-- Begin RECORDS SHOWN --
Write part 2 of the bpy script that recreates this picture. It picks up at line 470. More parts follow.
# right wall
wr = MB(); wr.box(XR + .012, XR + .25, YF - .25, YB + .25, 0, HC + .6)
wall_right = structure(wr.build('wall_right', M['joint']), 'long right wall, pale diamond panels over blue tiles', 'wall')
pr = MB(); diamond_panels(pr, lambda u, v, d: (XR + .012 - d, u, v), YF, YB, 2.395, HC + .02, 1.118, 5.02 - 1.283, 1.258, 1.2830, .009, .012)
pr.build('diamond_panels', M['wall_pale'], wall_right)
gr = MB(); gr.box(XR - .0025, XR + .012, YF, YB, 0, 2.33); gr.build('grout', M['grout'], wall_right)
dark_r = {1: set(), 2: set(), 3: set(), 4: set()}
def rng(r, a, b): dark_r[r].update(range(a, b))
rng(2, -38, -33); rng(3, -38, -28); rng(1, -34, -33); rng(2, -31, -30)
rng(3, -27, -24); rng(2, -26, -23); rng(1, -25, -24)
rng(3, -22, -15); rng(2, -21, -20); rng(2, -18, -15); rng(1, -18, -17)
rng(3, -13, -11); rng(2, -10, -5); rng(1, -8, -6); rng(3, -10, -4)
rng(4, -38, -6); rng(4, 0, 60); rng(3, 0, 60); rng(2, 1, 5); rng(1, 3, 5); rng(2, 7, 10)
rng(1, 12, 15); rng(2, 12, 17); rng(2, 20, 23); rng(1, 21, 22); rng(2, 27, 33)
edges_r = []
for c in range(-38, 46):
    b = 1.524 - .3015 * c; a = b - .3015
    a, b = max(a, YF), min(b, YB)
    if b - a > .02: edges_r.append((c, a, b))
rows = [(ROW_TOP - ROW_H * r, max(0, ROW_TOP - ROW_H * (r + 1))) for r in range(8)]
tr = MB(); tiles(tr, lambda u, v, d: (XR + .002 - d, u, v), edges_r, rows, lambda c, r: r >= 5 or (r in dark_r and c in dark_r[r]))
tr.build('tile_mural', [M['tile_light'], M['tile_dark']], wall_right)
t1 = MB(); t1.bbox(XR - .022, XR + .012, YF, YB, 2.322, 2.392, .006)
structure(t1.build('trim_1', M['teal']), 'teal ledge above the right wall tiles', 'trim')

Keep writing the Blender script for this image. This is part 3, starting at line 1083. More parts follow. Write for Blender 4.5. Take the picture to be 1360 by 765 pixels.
-- End RECORDS SHOWN --
• _REQUIREMENTS_: Restate all of the entries above precisely.

• _THE RESULT_:
Write part 2 of the bpy script that recreates this picture. It picks up at line 470. More parts follow.
# right wall
wr = MB(); wr.box(XR + .012, XR + .25, YF - .25, YB + .25, 0, HC + .6)
wall_right = structure(wr.build('wall_right', M['joint']), 'long right wall, pale diamond panels over blue tiles', 'wall')
pr = MB(); diamond_panels(pr, lambda u, v, d: (XR + .012 - d, u, v), YF, YB, 2.395, HC + .02, 1.118, 5.02 - 1.283, 1.258, 1.2830, .009, .012)
pr.build('diamond_panels', M['wall_pale'], wall_right)
gr = MB(); gr.box(XR - .0025, XR + .012, YF, YB, 0, 2.33); gr.build('grout', M['grout'], wall_right)
dark_r = {1: set(), 2: set(), 3: set(), 4: set()}
def rng(r, a, b): dark_r[r].update(range(a, b))
rng(2, -38, -33); rng(3, -38, -28); rng(1, -34, -33); rng(2, -31, -30)
rng(3, -27, -24); rng(2, -26, -23); rng(1, -25, -24)
rng(3, -22, -15); rng(2, -21, -20); rng(2, -18, -15); rng(1, -18, -17)
rng(3, -13, -11); rng(2, -10, -5); rng(1, -8, -6); rng(3, -10, -4)
rng(4, -38, -6); rng(4, 0, 60); rng(3, 0, 60); rng(2, 1, 5); rng(1, 3, 5); rng(2, 7, 10)
rng(1, 12, 15); rng(2, 12, 17); rng(2, 20, 23); rng(1, 21, 22); rng(2, 27, 33)
edges_r = []
for c in range(-38, 46):
    b = 1.524 - .3015 * c; a = b - .3015
    a, b = max(a, YF), min(b, YB)
    if b - a > .02: edges_r.append((c, a, b))
rows = [(ROW_TOP - ROW_H * r, max(0, ROW_TOP - ROW_H * (r + 1))) for r in range(8)]
tr = MB(); tiles(tr, lambda u, v, d: (XR + .002 - d, u, v), edges_r, rows, lambda c, r: r >= 5 or (r in dark_r and c in dark_r[r]))
tr.build('tile_mural', [M['tile_light'], M['tile_dark']], wall_right)
t1 = MB(); t1.bbox(XR - .022, XR + .012, YF, YB, 2.322, 2.392, .006)
structure(t1.build('trim_1', M['teal']), 'teal ledge above the right wall tiles', 'trim')

Keep writing the Blender script for this image. This is part 3, starting at line 1083. More parts follow. Write for Blender 4.5. Take the picture to be 1360 by 765 pixels.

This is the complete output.